• WHAT YOU WILL DO:
Go through the listing and pick out each line with the word "scene" in it.

• MATERIAL PROVIDED:
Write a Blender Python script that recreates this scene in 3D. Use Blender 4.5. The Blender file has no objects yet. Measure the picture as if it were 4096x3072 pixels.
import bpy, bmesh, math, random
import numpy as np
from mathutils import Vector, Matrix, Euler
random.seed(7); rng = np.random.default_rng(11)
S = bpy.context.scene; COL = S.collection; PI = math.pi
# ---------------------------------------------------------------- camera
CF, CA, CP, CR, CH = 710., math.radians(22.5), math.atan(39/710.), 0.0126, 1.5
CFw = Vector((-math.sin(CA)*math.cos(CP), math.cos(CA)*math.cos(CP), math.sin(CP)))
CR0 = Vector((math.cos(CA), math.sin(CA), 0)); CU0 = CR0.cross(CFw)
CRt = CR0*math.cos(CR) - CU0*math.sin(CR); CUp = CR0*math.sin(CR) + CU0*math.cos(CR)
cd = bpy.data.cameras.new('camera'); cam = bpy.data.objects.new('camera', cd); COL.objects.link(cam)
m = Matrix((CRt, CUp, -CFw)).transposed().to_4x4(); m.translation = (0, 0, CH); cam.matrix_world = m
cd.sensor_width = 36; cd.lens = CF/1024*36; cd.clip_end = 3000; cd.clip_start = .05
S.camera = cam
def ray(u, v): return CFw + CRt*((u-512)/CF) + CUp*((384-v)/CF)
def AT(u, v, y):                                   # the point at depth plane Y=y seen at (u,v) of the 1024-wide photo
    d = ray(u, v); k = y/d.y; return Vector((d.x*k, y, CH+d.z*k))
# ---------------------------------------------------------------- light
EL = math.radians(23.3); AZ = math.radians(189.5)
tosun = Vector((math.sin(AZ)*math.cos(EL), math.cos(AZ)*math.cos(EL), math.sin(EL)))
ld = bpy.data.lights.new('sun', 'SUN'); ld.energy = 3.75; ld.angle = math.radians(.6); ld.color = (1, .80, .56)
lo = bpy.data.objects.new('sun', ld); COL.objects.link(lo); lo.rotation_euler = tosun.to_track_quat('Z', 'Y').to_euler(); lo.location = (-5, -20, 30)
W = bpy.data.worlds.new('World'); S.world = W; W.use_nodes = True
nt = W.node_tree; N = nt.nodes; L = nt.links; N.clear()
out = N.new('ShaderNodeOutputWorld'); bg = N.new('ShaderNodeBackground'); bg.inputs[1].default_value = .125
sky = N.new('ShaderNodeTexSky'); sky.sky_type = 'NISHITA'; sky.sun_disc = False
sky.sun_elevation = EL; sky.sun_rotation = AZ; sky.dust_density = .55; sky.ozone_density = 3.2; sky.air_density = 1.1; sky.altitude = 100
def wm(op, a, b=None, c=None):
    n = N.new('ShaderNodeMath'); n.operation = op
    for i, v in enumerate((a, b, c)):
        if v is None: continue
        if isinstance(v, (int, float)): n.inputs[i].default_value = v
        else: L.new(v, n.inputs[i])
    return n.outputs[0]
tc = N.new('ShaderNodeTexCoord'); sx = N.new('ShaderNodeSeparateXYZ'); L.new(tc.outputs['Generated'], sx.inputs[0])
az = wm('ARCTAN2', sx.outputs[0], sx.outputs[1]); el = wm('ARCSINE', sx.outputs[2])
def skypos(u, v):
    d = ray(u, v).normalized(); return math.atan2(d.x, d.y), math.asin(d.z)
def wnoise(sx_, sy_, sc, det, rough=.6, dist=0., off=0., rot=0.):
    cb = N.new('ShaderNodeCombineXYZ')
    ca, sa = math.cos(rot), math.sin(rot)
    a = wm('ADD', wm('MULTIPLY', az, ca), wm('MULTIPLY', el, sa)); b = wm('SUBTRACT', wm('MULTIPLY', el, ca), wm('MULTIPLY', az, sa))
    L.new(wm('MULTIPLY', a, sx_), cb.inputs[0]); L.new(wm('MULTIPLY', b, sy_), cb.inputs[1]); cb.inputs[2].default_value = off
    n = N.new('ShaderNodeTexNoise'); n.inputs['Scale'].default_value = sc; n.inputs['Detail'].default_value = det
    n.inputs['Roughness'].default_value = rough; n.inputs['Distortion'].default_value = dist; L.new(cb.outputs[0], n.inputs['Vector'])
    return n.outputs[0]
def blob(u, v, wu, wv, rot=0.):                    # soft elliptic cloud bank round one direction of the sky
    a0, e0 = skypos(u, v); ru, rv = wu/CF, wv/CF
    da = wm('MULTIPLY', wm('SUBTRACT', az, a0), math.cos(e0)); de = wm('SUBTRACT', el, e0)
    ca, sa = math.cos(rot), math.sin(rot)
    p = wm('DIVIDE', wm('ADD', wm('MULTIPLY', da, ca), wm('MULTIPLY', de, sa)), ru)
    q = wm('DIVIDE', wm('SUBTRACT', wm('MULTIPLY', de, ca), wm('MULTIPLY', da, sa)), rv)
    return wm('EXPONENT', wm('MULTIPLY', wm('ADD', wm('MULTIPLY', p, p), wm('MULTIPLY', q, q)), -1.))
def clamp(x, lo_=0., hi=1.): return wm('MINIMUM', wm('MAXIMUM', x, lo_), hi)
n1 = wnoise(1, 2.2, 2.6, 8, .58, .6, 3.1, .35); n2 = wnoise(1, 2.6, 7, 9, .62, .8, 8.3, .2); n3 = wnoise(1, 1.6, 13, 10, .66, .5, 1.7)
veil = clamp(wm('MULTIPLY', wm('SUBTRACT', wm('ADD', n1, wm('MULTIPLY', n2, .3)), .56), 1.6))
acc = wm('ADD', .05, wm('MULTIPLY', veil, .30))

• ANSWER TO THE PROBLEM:
Write a Blender Python script that recreates this scene in 3D. Use Blender 4.5. The Blender file has no objects yet. Measure the picture as if it were 4096x3072 pixels.
S = bpy.context.scene; COL = S.collection; PI = math.pi